La fama di omofobo che Archiloco si sarebbe attirato (di cui scrive ancora qualche critico) è priva invece non tanto di riscontri testuali quanto di fondamenti storici. Era omofobo non più di quanto lo era Catullo nei versi citati. E queste categorie del presente – vedere manifestazioni omofobiche nell’antichità sul modello di quelle odierne – traggono alimento da due generi di considerazioni: prendere come morale diffusa le discussioni delle varie scuole filosofiche; e affidarsi alle tipiche rielaborazioni cristiane di questi ambienti. Il mondo ellenico del VII e VI secolo (abituato alla maggiore liberta sessuale dell'Oriente)  non conosceva la violenza dell’intolleranza e dell'apartheid sessuale tipiche dell’oggi; e la “notizia”, data in questi termini già nella tarda antichità, di questo "odio" di Archiloco per gli omosessuali, è velatamente capziosa e interessata; e viene, per quanto mi risulta, riferita soltanto dal cattolico Eusebio, con l’evidente scopo di portare acqua al suo mulino. Archiloco, al pari di Catullo, si limitava a prendere ciò che il linguaggio popolare (e non solo ellenico) offriva e a rielaborarlo per fini artistici. Esisteva indubbiamente, nel volgo, un linguaggio più offensivo, con cui attaccare di volta in volta un nemico. Ma si percepisce al massimo il sapore di una parola, di un sarcasmo. Cinedo è il termine principe, passato anche in latino (l’uomo che si vestiva, si depilava, si imbellettava come una donna). Tutta l’antichità ellenica (così come quella romana) è in fin dei conti ossessionata dal ruolo sessuale: attivo o passivo. Più che di omofobia quindi si potrebbe al massimo parlare di disprezzo per l’uomo che imita la femmina. La donna, nel rispetto che il concetto di proprietà privata e pubblica comportava, era considerata inferiore all’uomo in quanto ritenuta emotivamente più instabile:

ma fatevi forza,
via quell'abbattimento da femmine!

… ἀλλὰ τάχιστα
 τλῆτε, γυναικεῖον πένθος ἀπωσάμενοι (Archiloco, fr. 13, 9-10)

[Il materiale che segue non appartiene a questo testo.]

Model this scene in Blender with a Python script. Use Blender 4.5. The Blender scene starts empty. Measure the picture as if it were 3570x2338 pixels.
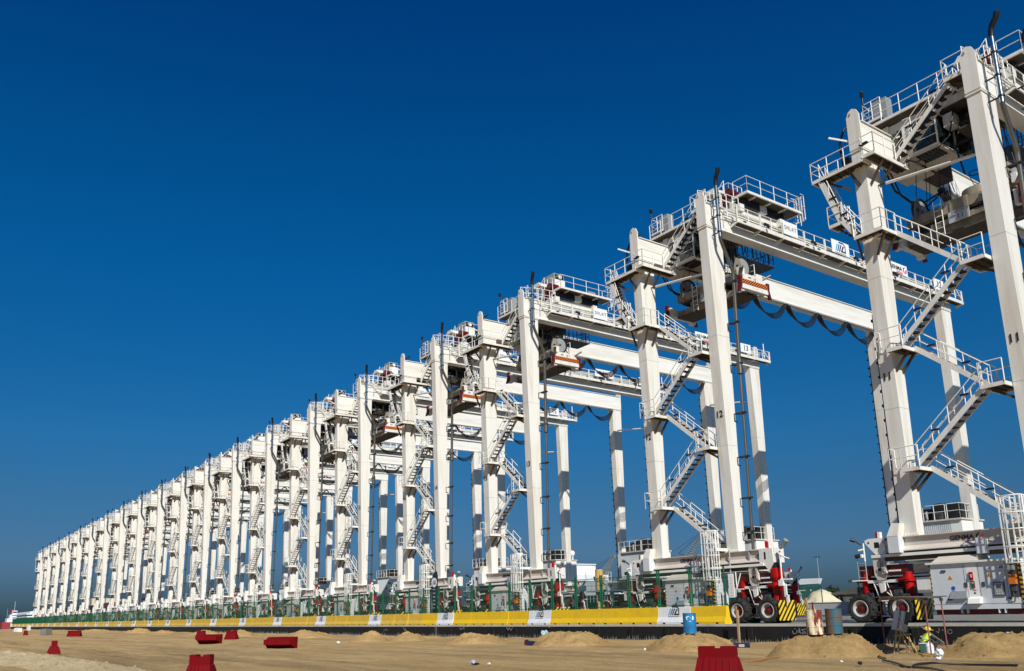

Si potrebbero citare anche Eschilo, Euripide, Aristofane, Demostene se solo ci fosse bisogno di dimostrare un concetto morale tanto ovvio parlando di quei tempi. Quello che è certo è che difficilmente si troverebbero riflesse nella letteratura e nella filosofia greche fino a Plutarco (i veri drammi iniziano con la fine del secolo successivo, quando il fanatismo cristiano si avvia a diventare sempre più religione di stato e si inizierà a toccare il fondo) rozze immagini di violenza, di criminale intolleranza ideologica e di gruppo, aggressioni agli omosessuali quali quelle alle quali si assiste oggi. Che si mettano quindi l'anima in pace i farisei delle arbitrarie interpretazioni. Oltre a chiamare (senza particolari conseguenze) un nemico cinedo i greci dei secoli di cui si è detto non andavano. D'altronde, ancora cento anni prima di Plutarco, i legionari di Cesare, in trionfo, nei loro canti, si permettevano di scherzare e chiamare il loro comandante supremo "la regina di Bitinia", per la nota storiella di Cesare che da ragazzo sarebbe finito nel letto del barbaro Nicomede, e soprattutto in un ruolo passivo. E Cesare si divertiva a ascoltarli.